** Start of Raw data **

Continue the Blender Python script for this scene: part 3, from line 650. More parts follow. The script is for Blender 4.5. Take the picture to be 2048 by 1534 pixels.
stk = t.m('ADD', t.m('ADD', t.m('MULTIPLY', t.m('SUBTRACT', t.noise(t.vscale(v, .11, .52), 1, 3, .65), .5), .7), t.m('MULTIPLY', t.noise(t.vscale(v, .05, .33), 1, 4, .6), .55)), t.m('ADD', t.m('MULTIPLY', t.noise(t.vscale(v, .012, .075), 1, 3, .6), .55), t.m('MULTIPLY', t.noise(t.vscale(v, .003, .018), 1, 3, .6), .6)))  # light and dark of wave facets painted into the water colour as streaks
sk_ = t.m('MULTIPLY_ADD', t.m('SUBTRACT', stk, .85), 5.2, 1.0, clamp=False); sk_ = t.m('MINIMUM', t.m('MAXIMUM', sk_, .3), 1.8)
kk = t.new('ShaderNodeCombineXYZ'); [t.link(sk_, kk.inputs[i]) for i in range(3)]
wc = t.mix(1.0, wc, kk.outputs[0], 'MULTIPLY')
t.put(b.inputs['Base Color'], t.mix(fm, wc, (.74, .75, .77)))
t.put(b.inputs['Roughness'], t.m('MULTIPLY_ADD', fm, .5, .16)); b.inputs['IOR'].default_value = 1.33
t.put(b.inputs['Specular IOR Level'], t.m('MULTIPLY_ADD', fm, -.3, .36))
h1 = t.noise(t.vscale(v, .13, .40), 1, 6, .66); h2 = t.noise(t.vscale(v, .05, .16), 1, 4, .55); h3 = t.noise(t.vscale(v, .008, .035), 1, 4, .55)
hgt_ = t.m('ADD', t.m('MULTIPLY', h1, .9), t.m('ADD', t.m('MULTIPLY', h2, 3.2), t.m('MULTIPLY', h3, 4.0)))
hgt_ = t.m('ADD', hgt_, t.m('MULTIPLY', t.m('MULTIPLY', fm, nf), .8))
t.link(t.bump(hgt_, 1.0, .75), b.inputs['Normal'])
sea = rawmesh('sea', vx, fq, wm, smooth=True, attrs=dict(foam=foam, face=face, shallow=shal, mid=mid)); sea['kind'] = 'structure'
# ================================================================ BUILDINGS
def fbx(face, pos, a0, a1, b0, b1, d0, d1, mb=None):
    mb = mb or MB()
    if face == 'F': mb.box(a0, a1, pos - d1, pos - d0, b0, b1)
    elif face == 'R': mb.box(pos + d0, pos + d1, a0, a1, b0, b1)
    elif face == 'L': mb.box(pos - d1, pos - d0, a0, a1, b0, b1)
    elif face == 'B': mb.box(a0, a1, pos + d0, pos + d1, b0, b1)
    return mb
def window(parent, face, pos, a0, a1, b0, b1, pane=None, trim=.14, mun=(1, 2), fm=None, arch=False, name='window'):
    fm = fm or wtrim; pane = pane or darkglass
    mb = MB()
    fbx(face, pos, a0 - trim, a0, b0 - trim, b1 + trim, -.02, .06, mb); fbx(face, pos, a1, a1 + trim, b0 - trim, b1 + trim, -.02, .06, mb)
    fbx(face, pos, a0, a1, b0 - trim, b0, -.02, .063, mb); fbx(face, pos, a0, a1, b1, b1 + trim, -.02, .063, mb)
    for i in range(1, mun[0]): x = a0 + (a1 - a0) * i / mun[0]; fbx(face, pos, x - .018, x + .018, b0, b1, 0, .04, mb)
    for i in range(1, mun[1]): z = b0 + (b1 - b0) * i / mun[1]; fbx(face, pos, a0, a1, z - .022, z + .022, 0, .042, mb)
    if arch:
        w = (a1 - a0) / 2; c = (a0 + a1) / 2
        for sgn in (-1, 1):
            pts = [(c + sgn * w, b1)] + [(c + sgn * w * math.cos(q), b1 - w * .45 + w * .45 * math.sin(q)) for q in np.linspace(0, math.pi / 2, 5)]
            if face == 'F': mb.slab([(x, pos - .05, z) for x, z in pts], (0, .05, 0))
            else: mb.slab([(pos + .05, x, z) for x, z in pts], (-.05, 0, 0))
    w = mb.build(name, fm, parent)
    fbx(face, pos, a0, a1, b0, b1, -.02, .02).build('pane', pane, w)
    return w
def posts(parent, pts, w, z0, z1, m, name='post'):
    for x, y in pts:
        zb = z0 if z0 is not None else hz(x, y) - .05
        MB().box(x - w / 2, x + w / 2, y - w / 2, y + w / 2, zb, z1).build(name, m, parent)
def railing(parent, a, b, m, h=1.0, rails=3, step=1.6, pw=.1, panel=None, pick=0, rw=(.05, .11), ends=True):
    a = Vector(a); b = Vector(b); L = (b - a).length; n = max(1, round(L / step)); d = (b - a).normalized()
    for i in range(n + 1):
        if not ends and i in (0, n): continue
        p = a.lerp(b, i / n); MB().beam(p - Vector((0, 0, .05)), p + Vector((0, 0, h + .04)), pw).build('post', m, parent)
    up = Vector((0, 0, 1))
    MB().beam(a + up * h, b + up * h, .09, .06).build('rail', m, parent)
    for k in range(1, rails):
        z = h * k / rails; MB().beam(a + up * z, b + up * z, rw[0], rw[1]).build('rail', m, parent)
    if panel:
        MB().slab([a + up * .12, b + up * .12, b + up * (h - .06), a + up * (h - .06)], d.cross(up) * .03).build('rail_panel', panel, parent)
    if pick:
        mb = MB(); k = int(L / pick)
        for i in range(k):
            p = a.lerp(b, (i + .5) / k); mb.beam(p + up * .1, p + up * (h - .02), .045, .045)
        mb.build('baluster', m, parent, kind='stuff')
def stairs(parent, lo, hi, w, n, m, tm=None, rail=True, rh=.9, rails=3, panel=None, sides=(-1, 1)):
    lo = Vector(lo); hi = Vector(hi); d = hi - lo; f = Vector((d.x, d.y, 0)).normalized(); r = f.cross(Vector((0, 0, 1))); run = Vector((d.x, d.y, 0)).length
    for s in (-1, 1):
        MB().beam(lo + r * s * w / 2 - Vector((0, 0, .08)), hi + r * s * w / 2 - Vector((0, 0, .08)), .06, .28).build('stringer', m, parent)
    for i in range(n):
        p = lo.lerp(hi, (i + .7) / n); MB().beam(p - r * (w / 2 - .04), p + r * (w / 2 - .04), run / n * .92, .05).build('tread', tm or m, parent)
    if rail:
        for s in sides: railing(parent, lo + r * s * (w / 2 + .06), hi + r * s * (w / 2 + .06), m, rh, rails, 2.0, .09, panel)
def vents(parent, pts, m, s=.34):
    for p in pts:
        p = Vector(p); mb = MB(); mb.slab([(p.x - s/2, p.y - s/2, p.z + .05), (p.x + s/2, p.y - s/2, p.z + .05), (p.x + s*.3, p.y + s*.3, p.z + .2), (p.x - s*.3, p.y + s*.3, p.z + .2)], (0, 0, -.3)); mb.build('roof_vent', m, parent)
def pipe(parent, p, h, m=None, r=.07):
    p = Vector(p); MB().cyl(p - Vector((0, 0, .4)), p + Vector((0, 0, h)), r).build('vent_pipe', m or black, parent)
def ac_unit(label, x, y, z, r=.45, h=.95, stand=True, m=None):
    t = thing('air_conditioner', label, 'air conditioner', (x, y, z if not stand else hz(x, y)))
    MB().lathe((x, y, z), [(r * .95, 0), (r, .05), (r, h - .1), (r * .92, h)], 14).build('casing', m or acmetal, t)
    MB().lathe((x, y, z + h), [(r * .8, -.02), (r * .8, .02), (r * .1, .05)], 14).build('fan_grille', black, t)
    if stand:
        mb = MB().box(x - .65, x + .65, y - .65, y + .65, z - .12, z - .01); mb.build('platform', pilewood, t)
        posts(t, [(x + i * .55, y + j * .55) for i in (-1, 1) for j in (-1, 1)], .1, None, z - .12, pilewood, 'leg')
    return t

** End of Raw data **

→ **Exercise prompt**
Each line of the material should be echoed exactly.

→ **Response to this exercise**
Continue the Blender Python script for this scene: part 3, from line 650. More parts follow. The script is for Blender 4.5. Take the picture to be 2048 by 1534 pixels.
stk = t.m('ADD', t.m('ADD', t.m('MULTIPLY', t.m('SUBTRACT', t.noise(t.vscale(v, .11, .52), 1, 3, .65), .5), .7), t.m('MULTIPLY', t.noise(t.vscale(v, .05, .33), 1, 4, .6), .55)), t.m('ADD', t.m('MULTIPLY', t.noise(t.vscale(v, .012, .075), 1, 3, .6), .55), t.m('MULTIPLY', t.noise(t.vscale(v, .003, .018), 1, 3, .6), .6)))  # light and dark of wave facets painted into the water colour as streaks
sk_ = t.m('MULTIPLY_ADD', t.m('SUBTRACT', stk, .85), 5.2, 1.0, clamp=False); sk_ = t.m('MINIMUM', t.m('MAXIMUM', sk_, .3), 1.8)
kk = t.new('ShaderNodeCombineXYZ'); [t.link(sk_, kk.inputs[i]) for i in range(3)]
wc = t.mix(1.0, wc, kk.outputs[0], 'MULTIPLY')
t.put(b.inputs['Base Color'], t.mix(fm, wc, (.74, .75, .77)))
t.put(b.inputs['Roughness'], t.m('MULTIPLY_ADD', fm, .5, .16)); b.inputs['IOR'].default_value = 1.33
t.put(b.inputs['Specular IOR Level'], t.m('MULTIPLY_ADD', fm, -.3, .36))
h1 = t.noise(t.vscale(v, .13, .40), 1, 6, .66); h2 = t.noise(t.vscale(v, .05, .16), 1, 4, .55); h3 = t.noise(t.vscale(v, .008, .035), 1, 4, .55)
hgt_ = t.m('ADD', t.m('MULTIPLY', h1, .9), t.m('ADD', t.m('MULTIPLY', h2, 3.2), t.m('MULTIPLY', h3, 4.0)))
hgt_ = t.m('ADD', hgt_, t.m('MULTIPLY', t.m('MULTIPLY', fm, nf), .8))
t.link(t.bump(hgt_, 1.0, .75), b.inputs['Normal'])
sea = rawmesh('sea', vx, fq, wm, smooth=True, attrs=dict(foam=foam, face=face, shallow=shal, mid=mid)); sea['kind'] = 'structure'
# ================================================================ BUILDINGS
def fbx(face, pos, a0, a1, b0, b1, d0, d1, mb=None):
    mb = mb or MB()
    if face == 'F': mb.box(a0, a1, pos - d1, pos - d0, b0, b1)
    elif face == 'R': mb.box(pos + d0, pos + d1, a0, a1, b0, b1)
    elif face == 'L': mb.box(pos - d1, pos - d0, a0, a1, b0, b1)
    elif face == 'B': mb.box(a0, a1, pos + d0, pos + d1, b0, b1)
    return mb
def window(parent, face, pos, a0, a1, b0, b1, pane=None, trim=.14, mun=(1, 2), fm=None, arch=False, name='window'):
    fm = fm or wtrim; pane = pane or darkglass
    mb = MB()
    fbx(face, pos, a0 - trim, a0, b0 - trim, b1 + trim, -.02, .06, mb); fbx(face, pos, a1, a1 + trim, b0 - trim, b1 + trim, -.02, .06, mb)
    fbx(face, pos, a0, a1, b0 - trim, b0, -.02, .063, mb); fbx(face, pos, a0, a1, b1, b1 + trim, -.02, .063, mb)
    for i in range(1, mun[0]): x = a0 + (a1 - a0) * i / mun[0]; fbx(face, pos, x - .018, x + .018, b0, b1, 0, .04, mb)
    for i in range(1, mun[1]): z = b0 + (b1 - b0) * i / mun[1]; fbx(face, pos, a0, a1, z - .022, z + .022, 0, .042, mb)
    if arch:
        w = (a1 - a0) / 2; c = (a0 + a1) / 2
        for sgn in (-1, 1):
            pts = [(c + sgn * w, b1)] + [(c + sgn * w * math.cos(q), b1 - w * .45 + w * .45 * math.sin(q)) for q in np.linspace(0, math.pi / 2, 5)]
            if face == 'F': mb.slab([(x, pos - .05, z) for x, z in pts], (0, .05, 0))
            else: mb.slab([(pos + .05, x, z) for x, z in pts], (-.05, 0, 0))
    w = mb.build(name, fm, parent)
    fbx(face, pos, a0, a1, b0, b1, -.02, .02).build('pane', pane, w)
    return w
def posts(parent, pts, w, z0, z1, m, name='post'):
    for x, y in pts:
        zb = z0 if z0 is not None else hz(x, y) - .05
        MB().box(x - w / 2, x + w / 2, y - w / 2, y + w / 2, zb, z1).build(name, m, parent)
def railing(parent, a, b, m, h=1.0, rails=3, step=1.6, pw=.1, panel=None, pick=0, rw=(.05, .11), ends=True):
    a = Vector(a); b = Vector(b); L = (b - a).length; n = max(1, round(L / step)); d = (b - a).normalized()
    for i in range(n + 1):
        if not ends and i in (0, n): continue
        p = a.lerp(b, i / n); MB().beam(p - Vector((0, 0, .05)), p + Vector((0, 0, h + .04)), pw).build('post', m, parent)
    up = Vector((0, 0, 1))
    MB().beam(a + up * h, b + up * h, .09, .06).build('rail', m, parent)
    for k in range(1, rails):
        z = h * k / rails; MB().beam(a + up * z, b + up * z, rw[0], rw[1]).build('rail', m, parent)
    if panel:
        MB().slab([a + up * .12, b + up * .12, b + up * (h - .06), a + up * (h - .06)], d.cross(up) * .03).build('rail_panel', panel, parent)
    if pick:
        mb = MB(); k = int(L / pick)
        for i in range(k):
            p = a.lerp(b, (i + .5) / k); mb.beam(p + up * .1, p + up * (h - .02), .045, .045)
        mb.build('baluster', m, parent, kind='stuff')
def stairs(parent, lo, hi, w, n, m, tm=None, rail=True, rh=.9, rails=3, panel=None, sides=(-1, 1)):
    lo = Vector(lo); hi = Vector(hi); d = hi - lo; f = Vector((d.x, d.y, 0)).normalized(); r = f.cross(Vector((0, 0, 1))); run = Vector((d.x, d.y, 0)).length
    for s in (-1, 1):
        MB().beam(lo + r * s * w / 2 - Vector((0, 0, .08)), hi + r * s * w / 2 - Vector((0, 0, .08)), .06, .28).build('stringer', m, parent)
    for i in range(n):
        p = lo.lerp(hi, (i + .7) / n); MB().beam(p - r * (w / 2 - .04), p + r * (w / 2 - .04), run / n * .92, .05).build('tread', tm or m, parent)
    if rail:
        for s in sides: railing(parent, lo + r * s * (w / 2 + .06), hi + r * s * (w / 2 + .06), m, rh, rails, 2.0, .09, panel)
def vents(parent, pts, m, s=.34):
    for p in pts:
        p = Vector(p); mb = MB(); mb.slab([(p.x - s/2, p.y - s/2, p.z + .05), (p.x + s/2, p.y - s/2, p.z + .05), (p.x + s*.3, p.y + s*.3, p.z + .2), (p.x - s*.3, p.y + s*.3, p.z + .2)], (0, 0, -.3)); mb.build('roof_vent', m, parent)
def pipe(parent, p, h, m=None, r=.07):
    p = Vector(p); MB().cyl(p - Vector((0, 0, .4)), p + Vector((0, 0, h)), r).build('vent_pipe', m or black, parent)
def ac_unit(label, x, y, z, r=.45, h=.95, stand=True, m=None):
    t = thing('air_conditioner', label, 'air conditioner', (x, y, z if not stand else hz(x, y)))
    MB().lathe((x, y, z), [(r * .95, 0), (r, .05), (r, h - .1), (r * .92, h)], 14).build('casing', m or acmetal, t)
    MB().lathe((x, y, z + h), [(r * .8, -.02), (r * .8, .02), (r * .1, .05)], 14).build('fan_grille', black, t)
    if stand:
        mb = MB().box(x - .65, x + .65, y - .65, y + .65, z - .12, z - .01); mb.build('platform', pilewood, t)
        posts(t, [(x + i * .55, y + j * .55) for i in (-1, 1) for j in (-1, 1)], .1, None, z - .12, pilewood, 'leg')
    return t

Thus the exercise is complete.